*Given material*

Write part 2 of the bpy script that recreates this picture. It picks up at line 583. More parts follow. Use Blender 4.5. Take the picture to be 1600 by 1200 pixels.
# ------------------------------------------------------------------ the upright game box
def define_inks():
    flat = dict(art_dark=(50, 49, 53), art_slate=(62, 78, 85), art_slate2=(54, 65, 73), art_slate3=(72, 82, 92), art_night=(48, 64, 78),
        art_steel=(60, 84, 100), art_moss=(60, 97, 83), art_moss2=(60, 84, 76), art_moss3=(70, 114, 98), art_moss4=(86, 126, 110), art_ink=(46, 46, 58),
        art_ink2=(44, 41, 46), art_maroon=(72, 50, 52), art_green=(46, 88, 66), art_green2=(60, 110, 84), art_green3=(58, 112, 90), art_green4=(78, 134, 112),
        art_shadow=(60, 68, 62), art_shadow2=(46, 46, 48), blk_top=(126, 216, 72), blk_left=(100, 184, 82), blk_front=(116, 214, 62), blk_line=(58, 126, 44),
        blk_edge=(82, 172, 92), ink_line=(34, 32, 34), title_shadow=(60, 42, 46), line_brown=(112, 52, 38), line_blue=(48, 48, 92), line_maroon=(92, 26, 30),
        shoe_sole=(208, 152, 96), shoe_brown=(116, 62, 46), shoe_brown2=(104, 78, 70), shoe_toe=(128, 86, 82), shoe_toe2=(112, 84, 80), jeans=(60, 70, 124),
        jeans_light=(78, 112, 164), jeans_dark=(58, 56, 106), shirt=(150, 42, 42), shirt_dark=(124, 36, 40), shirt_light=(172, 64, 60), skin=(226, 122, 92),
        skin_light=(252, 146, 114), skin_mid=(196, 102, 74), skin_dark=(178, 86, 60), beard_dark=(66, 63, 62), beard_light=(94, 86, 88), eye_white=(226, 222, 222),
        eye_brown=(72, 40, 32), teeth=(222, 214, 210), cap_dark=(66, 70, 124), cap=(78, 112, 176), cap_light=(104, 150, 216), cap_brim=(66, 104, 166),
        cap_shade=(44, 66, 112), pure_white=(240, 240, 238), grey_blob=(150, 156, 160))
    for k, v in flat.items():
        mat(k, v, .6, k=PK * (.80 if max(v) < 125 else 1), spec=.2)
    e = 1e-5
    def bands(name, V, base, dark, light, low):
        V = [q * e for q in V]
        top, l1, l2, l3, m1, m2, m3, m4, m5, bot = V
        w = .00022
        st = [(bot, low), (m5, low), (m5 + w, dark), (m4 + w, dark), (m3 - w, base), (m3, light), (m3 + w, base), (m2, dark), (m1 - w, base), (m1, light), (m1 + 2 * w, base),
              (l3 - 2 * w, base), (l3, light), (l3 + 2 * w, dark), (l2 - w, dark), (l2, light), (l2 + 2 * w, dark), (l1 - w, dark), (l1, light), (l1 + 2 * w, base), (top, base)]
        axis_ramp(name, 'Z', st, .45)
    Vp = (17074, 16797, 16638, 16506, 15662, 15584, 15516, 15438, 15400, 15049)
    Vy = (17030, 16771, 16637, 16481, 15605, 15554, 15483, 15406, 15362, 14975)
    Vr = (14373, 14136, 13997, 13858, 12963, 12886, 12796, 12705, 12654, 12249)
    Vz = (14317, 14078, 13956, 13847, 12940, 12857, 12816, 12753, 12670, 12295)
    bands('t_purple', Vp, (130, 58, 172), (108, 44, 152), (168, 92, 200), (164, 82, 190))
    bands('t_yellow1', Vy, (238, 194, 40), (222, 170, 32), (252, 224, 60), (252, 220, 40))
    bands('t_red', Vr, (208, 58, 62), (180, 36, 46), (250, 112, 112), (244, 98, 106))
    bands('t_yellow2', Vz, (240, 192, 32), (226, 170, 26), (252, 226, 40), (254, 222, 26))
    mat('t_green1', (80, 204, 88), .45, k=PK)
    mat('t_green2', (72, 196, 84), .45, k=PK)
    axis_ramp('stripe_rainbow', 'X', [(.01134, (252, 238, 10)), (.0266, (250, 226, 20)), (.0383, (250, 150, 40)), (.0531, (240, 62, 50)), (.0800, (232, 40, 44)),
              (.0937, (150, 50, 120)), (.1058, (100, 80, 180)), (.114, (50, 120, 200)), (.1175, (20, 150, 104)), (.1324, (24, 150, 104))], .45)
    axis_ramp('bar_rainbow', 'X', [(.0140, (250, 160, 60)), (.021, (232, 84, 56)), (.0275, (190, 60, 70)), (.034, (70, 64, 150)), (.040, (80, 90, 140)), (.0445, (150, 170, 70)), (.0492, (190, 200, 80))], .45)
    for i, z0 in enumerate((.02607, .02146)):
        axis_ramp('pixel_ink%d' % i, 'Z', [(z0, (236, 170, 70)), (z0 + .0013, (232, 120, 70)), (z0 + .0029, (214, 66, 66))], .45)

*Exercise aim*
Transcribe all lines as written.

*Full output*
Write part 2 of the bpy script that recreates this picture. It picks up at line 583. More parts follow. Use Blender 4.5. Take the picture to be 1600 by 1200 pixels.
# ------------------------------------------------------------------ the upright game box
def define_inks():
    flat = dict(art_dark=(50, 49, 53), art_slate=(62, 78, 85), art_slate2=(54, 65, 73), art_slate3=(72, 82, 92), art_night=(48, 64, 78),
        art_steel=(60, 84, 100), art_moss=(60, 97, 83), art_moss2=(60, 84, 76), art_moss3=(70, 114, 98), art_moss4=(86, 126, 110), art_ink=(46, 46, 58),
        art_ink2=(44, 41, 46), art_maroon=(72, 50, 52), art_green=(46, 88, 66), art_green2=(60, 110, 84), art_green3=(58, 112, 90), art_green4=(78, 134, 112),
        art_shadow=(60, 68, 62), art_shadow2=(46, 46, 48), blk_top=(126, 216, 72), blk_left=(100, 184, 82), blk_front=(116, 214, 62), blk_line=(58, 126, 44),
        blk_edge=(82, 172, 92), ink_line=(34, 32, 34), title_shadow=(60, 42, 46), line_brown=(112, 52, 38), line_blue=(48, 48, 92), line_maroon=(92, 26, 30),
        shoe_sole=(208, 152, 96), shoe_brown=(116, 62, 46), shoe_brown2=(104, 78, 70), shoe_toe=(128, 86, 82), shoe_toe2=(112, 84, 80), jeans=(60, 70, 124),
        jeans_light=(78, 112, 164), jeans_dark=(58, 56, 106), shirt=(150, 42, 42), shirt_dark=(124, 36, 40), shirt_light=(172, 64, 60), skin=(226, 122, 92),
        skin_light=(252, 146, 114), skin_mid=(196, 102, 74), skin_dark=(178, 86, 60), beard_dark=(66, 63, 62), beard_light=(94, 86, 88), eye_white=(226, 222, 222),
        eye_brown=(72, 40, 32), teeth=(222, 214, 210), cap_dark=(66, 70, 124), cap=(78, 112, 176), cap_light=(104, 150, 216), cap_brim=(66, 104, 166),
        cap_shade=(44, 66, 112), pure_white=(240, 240, 238), grey_blob=(150, 156, 160))
    for k, v in flat.items():
        mat(k, v, .6, k=PK * (.80 if max(v) < 125 else 1), spec=.2)
    e = 1e-5
    def bands(name, V, base, dark, light, low):
        V = [q * e for q in V]
        top, l1, l2, l3, m1, m2, m3, m4, m5, bot = V
        w = .00022
        st = [(bot, low), (m5, low), (m5 + w, dark), (m4 + w, dark), (m3 - w, base), (m3, light), (m3 + w, base), (m2, dark), (m1 - w, base), (m1, light), (m1 + 2 * w, base),
              (l3 - 2 * w, base), (l3, light), (l3 + 2 * w, dark), (l2 - w, dark), (l2, light), (l2 + 2 * w, dark), (l1 - w, dark), (l1, light), (l1 + 2 * w, base), (top, base)]
        axis_ramp(name, 'Z', st, .45)
    Vp = (17074, 16797, 16638, 16506, 15662, 15584, 15516, 15438, 15400, 15049)
    Vy = (17030, 16771, 16637, 16481, 15605, 15554, 15483, 15406, 15362, 14975)
    Vr = (14373, 14136, 13997, 13858, 12963, 12886, 12796, 12705, 12654, 12249)
    Vz = (14317, 14078, 13956, 13847, 12940, 12857, 12816, 12753, 12670, 12295)
    bands('t_purple', Vp, (130, 58, 172), (108, 44, 152), (168, 92, 200), (164, 82, 190))
    bands('t_yellow1', Vy, (238, 194, 40), (222, 170, 32), (252, 224, 60), (252, 220, 40))
    bands('t_red', Vr, (208, 58, 62), (180, 36, 46), (250, 112, 112), (244, 98, 106))
    bands('t_yellow2', Vz, (240, 192, 32), (226, 170, 26), (252, 226, 40), (254, 222, 26))
    mat('t_green1', (80, 204, 88), .45, k=PK)
    mat('t_green2', (72, 196, 84), .45, k=PK)
    axis_ramp('stripe_rainbow', 'X', [(.01134, (252, 238, 10)), (.0266, (250, 226, 20)), (.0383, (250, 150, 40)), (.0531, (240, 62, 50)), (.0800, (232, 40, 44)),
              (.0937, (150, 50, 120)), (.1058, (100, 80, 180)), (.114, (50, 120, 200)), (.1175, (20, 150, 104)), (.1324, (24, 150, 104))], .45)
    axis_ramp('bar_rainbow', 'X', [(.0140, (250, 160, 60)), (.021, (232, 84, 56)), (.0275, (190, 60, 70)), (.034, (70, 64, 150)), (.040, (80, 90, 140)), (.0445, (150, 170, 70)), (.0492, (190, 200, 80))], .45)
    for i, z0 in enumerate((.02607, .02146)):
        axis_ramp('pixel_ink%d' % i, 'Z', [(z0, (236, 170, 70)), (z0 + .0013, (232, 120, 70)), (z0 + .0029, (214, 66, 66))], .45)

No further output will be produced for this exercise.